Two years ago, J.D. Power predicted China would pass the U.S. in 2025. Earlier this year, it forecast 2009 sales of just 9 million vehicles for China.

After a sharp slowdown in auto sales late last year, the Chinese government cut taxes on small cars and spent $730 million on subsidies to encourage sales of SUVs, pickups and minivans. A big stimulus program also boosted truck sales by pumping money into construction.

Auto sales were expected to rise with China's stimulus, but they have far exceeded expectations, said Jeff Schuster, J.D. Power's executive director of automotive forecasting.

Most experts think the top-sales title will shift back and forth between China and the United States for the next several years, with China ultimately prevailing.

Improving sales of autos and other big-ticket items is key to Beijing's strategy to promote stronger domestic consumption and lower dependence on exports.

"The government has sent a very clear message that they will not let the auto industry weaken, especially in 2010," say Jia Xinguang, chief analyst at China National Automotive Industry Consulting & Developing Corp.

Meanwhile, U.S. sales hit a 26-year low in early 2009 and remain well below the 17 million average from earlier this decade.

China's growing auto market is sure to affect the industry worldwide. Some key factors are:

_ CHINA'S CAR POLLUTION: It's gotten worse. China's fleet is newer, and big cities have imposed emissions standards that exceed those in the U.S., but lax enforcement of standards is a major problem. Vehicles may meet standards at first but then degrade over time.

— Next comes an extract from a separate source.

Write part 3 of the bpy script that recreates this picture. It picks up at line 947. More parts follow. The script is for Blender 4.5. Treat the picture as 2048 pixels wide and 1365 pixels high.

On top of that, the number of vehicles on China's roads is soaring, although it's still a fraction of the U.S.

_ FUEL DEMAND: Global demand for oil is rising, fueled by China and India. Most energy experts agree that demand for crude has peaked in the U.S. Meanwhile, China's demand for oil used in transportation could more than double between 2007 and 2020, according to the World Energy Outlook, a joint study by the Organization for Economic Cooperation and Development and the International Energy Agency.

At home, China struggles both with the amount and quality of its fuel supply. A study by Harvard researchers found that refiners were not supplying fuel that was good enough to meet the country's rising emissions standards.

The cost of oil is prompting China to encourage a shift to cars and trucks that are more fuel efficient or run on batteries and alternative fuels. The government has raised taxes on gas guzzlers. China is the world's No. 3 net importer after the U.S. and Japan.

_ VEHICLE DESIGN: The Chinese will have more influence over vehicle design as they buy more cars. GM had its Chinese team design the 2010 Buick LaCrosse because the brand sells better in China than in the U.S. Buick is considered a luxury car in China.

The designers included sumptuous back seats for executives with drivers. They also used Feng shui principles and swooping designs based on Chinese art.

Chinese automakers will emerge stronger from the sales boom. BYD Co. aims to overtake Toyota as the global auto leader by 2030. Among BYD's backers is billionaire investor Warren Buffett.

China's sales may grow so large that cars designed for Chinese tastes are sold globally, the way U.S. vehicles are now. But some experts doubt that will happen until Chinese automakers become competitive on style and quality.

Meanwhile, as China's middle class expands, Chinese car shoppers are developing tastes similar to those of drivers in the U.S. and other wealthy nations.

"I talk to my friends in Beijing," says Crystal Jiang, a professor at Bryant University in Smithfield, R.I., who studies globalization. "I drive a Subaru, they also drive a Subaru."

Sunday, December 6, 2009

China becomes Colombia's second-largest trading partner

Looks like China is making more inroads in South America.

China has replaced Venezuela as Colombia's second-largest trading partner, as Colombia's oil exports to China have multiplied more than 50-fold over the last year.

Colombian exports of crude, fuels and derivatives to China totaled $235 million in the first 10 months of 2009, up from $4.5 million in the same period in 2008, according to data from Colombia's national statistics agency, or DANE, released Thursday.

"China is investing heavily in Latin America looking to get hold of commodities, which is likely to continue," said Bertrand Delgado, a New York-based research analyst for emerging markets and Latin America at RGE Monitor. "The problem is that Colombia's exports to Venezuela are mainly value-added, while exporting oil is just raw materials. When you try to advance as an economy you try to export as many value-added products as you can."

Colombia's exports to China were valued at $115 million in October, up from $15 million in October 2008. Most of the rise is due to increased exports of crude and oil derivatives, a DANE spokesperson said.

"This year we have shipped 6 cargoes of 1 million barrels [of heavy crude mixed with naphtha] each to China," said Mauricio Tellez, a spokesman for Colombia's state-controlled oil company Ecopetrol SA (ECOPETROL.BO).

Venezuela is traditionally Colombia's second-largest trading partner, after the U.S., but trade between the two neighbors slumped in the third quarter due a diplomatic dispute over the U.S. military presence in Colombia.

Colombian exports to Venezuela in October fell 70% to $195 million on October 2008, after Venezuelan President Hugo Chavez said his country will substitute Colombian imports with products from other countries.

Colombian President Alvaro Uribe Wednesday said Venezuela is currently enforcing an embargo against Colombia and other Latin American countries are taking advantage to substitute Colombian products on the Venezuelan market.